NEW YORK—After mounting "Radical Lace and Subversive Knitting" and "Pricked: Extreme Embroidery," the Museum of Arts and Design continues its "Materials and Process" series with "Slash: Paper Under the Knife," an exhibition examining cut paper in contemporary art, on view from October 7 through April 4.

The show includes sculpture; floor, wall and ceiling installations; small-scale cutouts; and cut-paper animation. The size and power of the works may shock, perhaps even more than the provocative subjects of Kara Walker’s silhouettes, which are among the pieces on view. Andreas Kocks, of Germany, has envisioned an 18-foot-wide explosion of black paper that mimics paint thrown against a wall, while the Brazilian Célio Braga fashioned funeral wreaths from paper flowers cut from instructions for prescription drugs used by him or his family and friends. In The Story of Art, 2006, Georgia Russell, of Scotland, has neatly snipped the pages of E. H. Gombrich’s canonical tome of that title. Still attached to their cover, the pages burst forth in an explosion of shreds.
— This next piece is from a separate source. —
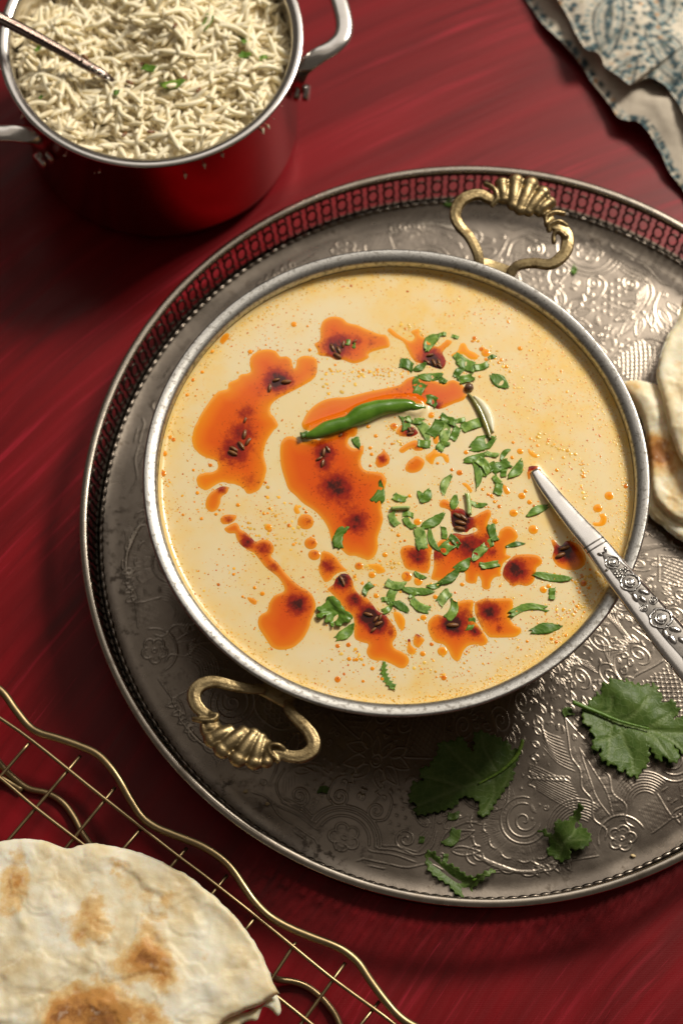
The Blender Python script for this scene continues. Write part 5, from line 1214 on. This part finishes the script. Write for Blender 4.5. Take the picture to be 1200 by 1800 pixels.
for x, y in ((1085, 1010), (1089, 1004), (1092, 1010), (1088, 1014), (1094, 1002), (1098, 1000), (1098, 1006), (1083, 1006), (1080, 1010), (1102, 1003), (1084, 1015), (1093, 1015)):
    f = frame(x, y); V, Q, T = ellipsoid(f[0], (.078, .078, .065), np.array([f[1], f[2], f[3]]), 8, 6); mk('berry', V, [Q, T], MT['relief'], spoon, f[0])
for x, y, an, L in ((1116, 1052, -70, .30), (1132, 1042, -25, .32), (1130, 1055, -50, .28), (1055, 976, 160, .18), (1064, 968, 100, .18), (1170, 1117, -75, .32), (1187, 1108, -20, .34), (1182, 1126, -60, .34), (1200, 1128, -40, .3), (1066, 1003, 30, .12)):
    f = frame(x, y); a = math.radians(an); ux = np.array([math.cos(a), math.sin(a), 0]); uy = np.array([-math.sin(a), math.cos(a), 0])
    mb = MB(); V, Q, T = ellipsoid(f[0], (L * .84, L * .40, .085), np.array([ux, uy, f[3]]), 12, 7); mb.add(V, Q, T)
    V, Q, T = tube([f[0] - ux * L * .5 + f[3] * .045, f[0] + f[3] * .08, f[0] + ux * L * .5 + f[3] * .045], .018, .018, sides=5, step=.1); mb.add(V, Q, T)
    mb.mk('leaf_relief', mat=MT['relief'], parent=spoon, origin=f[0])

# ------------------------------------------------------------------ flatbreads
def bread(name, label, outline, z0, th, brown, seed, dome=None, grid=.085, extra=None, edge=.35):
    A = np.array([at(x, y, z0 + th) for x, y in outline]); A = catmull(A, .12, True)
    nr = np.roll(A, -1, 0) - np.roll(A, 1, 0); nr = np.stack([nr[:, 1], -nr[:, 0]], 1); nr /= np.linalg.norm(nr, axis=1)[:, None] + 1e-9
    A = A + nr * (.13 * (fbm(A[:, 0] * 1.6, A[:, 1] * 1.6, seed, 4) - .47) + .07 * (fbm(A[:, 0] * 5, A[:, 1] * 5, seed, 3) - .45))[:, None]
    lift = dome or (lambda Q: 0 * Q[:, 0])
    rb = np.random.RandomState(seed); lo, hi = A.min(0) - .5, A.max(0) + .5
    nb = int((hi - lo).prod() * .9)
    BL = [(rb.uniform(lo[0], hi[0]), rb.uniform(lo[1], hi[1]), rb.uniform(.12, .55) ** 1.2, rb.uniform(.5, 1.6), rb.uniform(0, 3.14)) for _ in range(nb)]
    store = {}
    def top(Q, d):
        e = np.sqrt(np.clip(1 - (1 - np.clip(d / edge, 0, 1)) ** 2, 0, 1))
        z = .40 * (fbm(Q[:, 0] * .38, Q[:, 1] * .38, seed, 2) - .4) + .16 * (fbm(Q[:, 0] * 1.1, Q[:, 1] * 1.1, seed + 5, 3) - .45)
        for bx, by, br_, el, an in BL:
            dx, dy = Q[:, 0] - bx, Q[:, 1] - by; u = dx * math.cos(an) + dy * math.sin(an); v = -dx * math.sin(an) + dy * math.cos(an)
            q = (u / (br_ * el)) ** 2 + (v / br_) ** 2
            z = z + .16 * br_ * np.exp(-q ** 1.5)
        wx_ = Q[:, 0] + .9 * (fbm(Q[:, 0] * .7, Q[:, 1] * .7, seed + 7, 3) - .45); wy_ = Q[:, 1] + .9 * (fbm(Q[:, 0] * .7 + 30, Q[:, 1] * .7, seed + 7, 3) - .45)
        f_ = fbm(wx_ * .55 + wy_ * .35, wy_ * .85 - wx_ * .3, seed + 13, 3)
        cr = np.exp(-((f_ - .44) / .012) ** 2) + .8 * np.exp(-((f_ - .53) / .010) ** 2) + .6 * np.exp(-((f_ - .36) / .010) ** 2)
        cr = cr * np.clip((fbm(Q[:, 0] * .5 + 9, Q[:, 1] * .5, seed + 17, 2) - .30) * 5, 0, 1)
        step_ = .09 * np.clip((f_ - .44) / .03, 0, 1) + .07 * np.clip((f_ - .53) / .03, 0, 1)
        z = z + .030 * cr + .6 * step_ + .05 * (fbm(Q[:, 0] * 3.1, Q[:, 1] * 3.1, seed + 29, 3) - .45)
        store['flake'] = np.clip(cr, 0, 1) * .5 + .35 * np.clip((fbm(Q[:, 0] * 4, Q[:, 1] * 4, seed + 23, 2) - .52) * 8, 0, 1)
        return z0 + lift(Q) + th * (.35 + .65 * e) + z * np.clip(d / .5, .2, 1)
    def bot(Q, d): return z0 + lift(Q) + .35 * th * (1 - np.clip(d / edge, 0, 1)) - .01
    V, F, Q, d, m_ = slab(A, grid, top, bot)
    b = np.zeros(len(Q))
    for x, y, r, s_ in brown:
        wx, wy = at(x, y, z0 + th); dd = ((Q[:, 0] - wx) ** 2 + (Q[:, 1] - wy) ** 2) / (r / 50) ** 2
        b += s_ * np.exp(-dd)
    b = b * (.5 + 1.1 * fbm(Q[:, 0] * 1.3, Q[:, 1] * 1.3, seed + 9, 4))
    c = (*Q.mean(0), z0)
    o = mk(name, V, F, MT['bread'], None, c, attrs={'brown': np.r_[b, b], 'flake': np.r_[store['flake'], store['flake']]})
    return tag(o, label, 'flatbread', 'flatbreads')
bread('flatbread', 'large blistered flatbread with brown patches on the brass rack',
      [(-200, 1560), (-110, 1500), (0, 1478), (62, 1474), (118, 1490), (140, 1484), (170, 1482), (250, 1498), (330, 1538), (400, 1596), (452, 1662), (486, 1738), (489, 1746), (450, 1768), (400, 1790), (375, 1815), (330, 1900), (100, 1980), (-150, 1950)], 2.35, .46,
      [(25, 1560, 45, .9), (15, 1600, 30, .5), (165, 1595, 34, .6), (215, 1545, 60, .35), (270, 1600, 55, .45), (160, 1640, 35, .8), (240, 1680, 48, 1.0), (275, 1690, 34, .9), (290, 1720, 34, .7), (150, 1780, 62, 1.3), (200, 1790, 48, 1.0), (270, 1790, 30, .8), (100, 1800, 40, .8), (310, 1570, 40, .3)], 3,
      dome=lambda Q: .55 * np.exp(-((Q[:, 0] + 13.5) ** 2 / 55 + (Q[:, 1] - 9) ** 2 / 40)), edge=.18)
mbt = bread('flatbread', 'ragged flaky edge of the flatbread underneath on the rack', [(300, 1830), (370, 1800), (420, 1782), (455, 1770), (478, 1748), (489, 1752), (494, 1775), (489, 1787), (478, 1778), (462, 1770), (452, 1792), (440, 1792), (425, 1798), (400, 1830), (350, 1870)], 2.12, .18, [], 8, edge=.1, grid=.1)
bread('flatbread', 'lowest flatbread fold sticking out on the tray below the browned fold', [(1136, 860), (1142, 905), (1165, 925), (1200, 952), (1250, 975), (1300, 940), (1300, 820), (1200, 800)], .72, .5, [(1150, 900, 30, .3)], 12, dome=lambda Q: .05 * Q[:, 0] - .5)
bread('flatbread', 'browned folded flatbread beside the bowl rim on the tray', [(1090, 672), (1105, 666), (1132, 668), (1162, 676), (1200, 700), (1290, 760), (1300, 880), (1260, 900), (1200, 912), (1165, 890), (1148, 862), (1142, 800), (1128, 730)], 1.45, .52,
      [(1150, 790, 38, 1.6), (1178, 808, 34, 1.3), (1110, 680, 30, .55), (1145, 684, 24, .35), (1190, 860, 26, .8), (1140, 830, 22, .5), (1185, 885, 25, .7)], 16, edge=.22, dome=lambda Q: .10 * np.sin(Q[:, 0] * 2.1 + Q[:, 1] * .8) + .0 * Q[:, 0])
bread('flatbread', 'pale upper flatbread leaning over the browned fold beside the bowl', [(1205, 515), (1190, 560), (1170, 592), (1160, 625), (1154, 655), (1163, 690), (1170, 730), (1185, 775), (1202, 812), (1235, 850), (1300, 850), (1330, 700), (1310, 540), (1250, 480)], 2.25, .45,
      [(1200, 640, 26, .5), (1190, 740, 20, .35), (1215, 700, 30, .6)], 21, edge=.3, dome=lambda Q: .12 * (Q[:, 0] - 14) + .06 * np.sin(Q[:, 1] * 2))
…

Six artists are creating new site-specific works, which can be viewed in the process of installation during the first few days of the exhibition. The French-born artist Béatrice Coron, known for her intricate cut-paper creations, will be installing two, Heavens and Hells, which are part of a series loosely inspired by Italo Calvino’s Invisible Cities. "I think it’s the ordinariness of the medium that gives it its power when artists do something interesting with it," says mad’s chief curator, David McFadden.